Winner: Job Seekers and Caffeine Lovers
While President Obama takes his job bill to the road in hopes of winning support, Starbucks has been working up its own job-stimulus plan. Believing we all need to work on improving the economy rather than wait for government solutions, Starbucks founder and CEO Howard Schultz will start accepting donations from Starbucks customers next month to help fund loans for small businesses and non-profits. Starting November 1, the loose change from your latté purchase can be creating jobs. In that case, make ours a double mocha macchiato.

Loser: Hungry Americans • Winner: The denizens of Sesame Street (who got a new neighbor)
The number of Americans on food stamps reached a record high this year, up 8.4% from a year earlier. Is this the new normal? Creators of Sesame Street think so. This week Sesame Street introduced their newest Muppet character, Lily, a seven-year-old "food insecure" girl. "She wants to talk about this topic," says Jeanette Betancourt, a senior VP at Sesame Workshop, "because she knows it will help many other families and children." The new character is another reminder that when we have kids' attention, we can education them. And this new lesson is long overdue.

Winner: Julia Child fans (who also happen to own iPads)
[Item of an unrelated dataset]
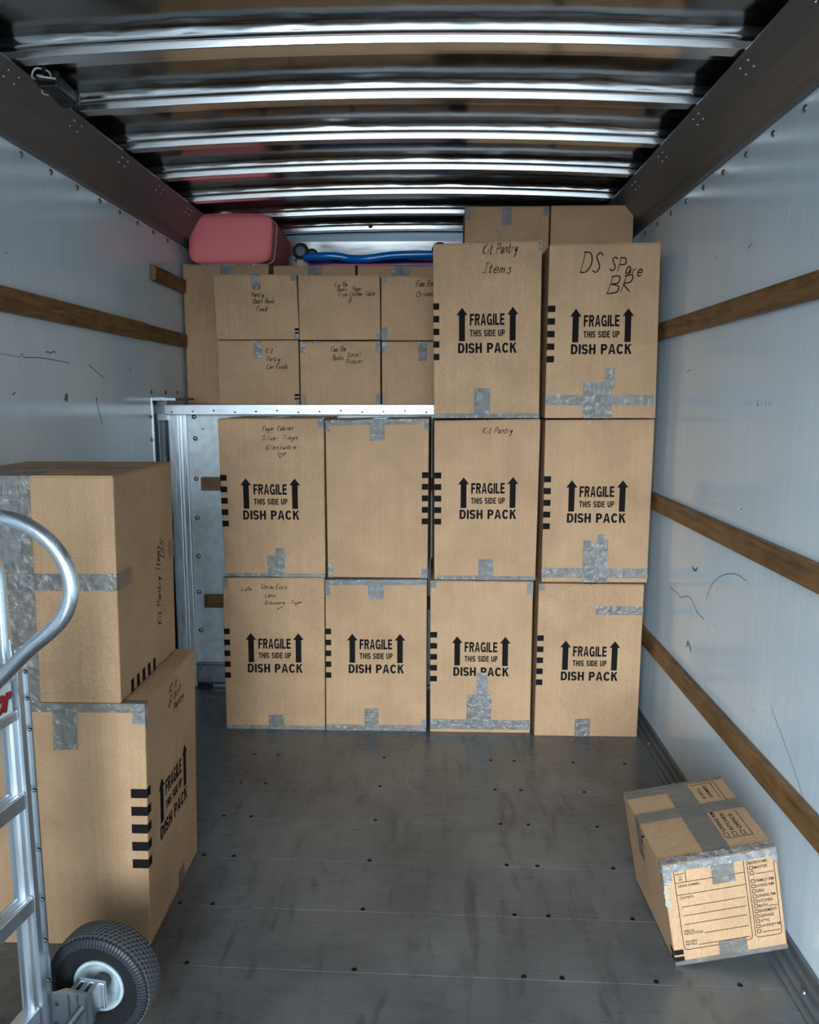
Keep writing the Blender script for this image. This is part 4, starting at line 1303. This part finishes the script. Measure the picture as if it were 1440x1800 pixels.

Alfred A. Knopf released the e-book edition of Julia Child's Mastering the Art of French Cooking this week, after the initial objections of Child's longtime friend and editor Judith Jones. The ever-faithful Jones argued the e-book should be held off until it could be accurately reproduced and not suffer in the sometimes awkward print to e-book conversion. After more than a year of focused attention, Knopf has succeeded in not only winning Ms. Jones' support, but also in producing an enhanced version that offers readers a pop-up dictionary (um, what's a velouté?) and links for easy jumping between recipes. Will other cookbook authors follow in her footsteps? Alton Brown said this week he is done with traditional publishing and will focus on e-books. He wants to "go where nobody has gone before." But didn't Julia, ever at the vanguard, the ground-breaker, just beat him to it?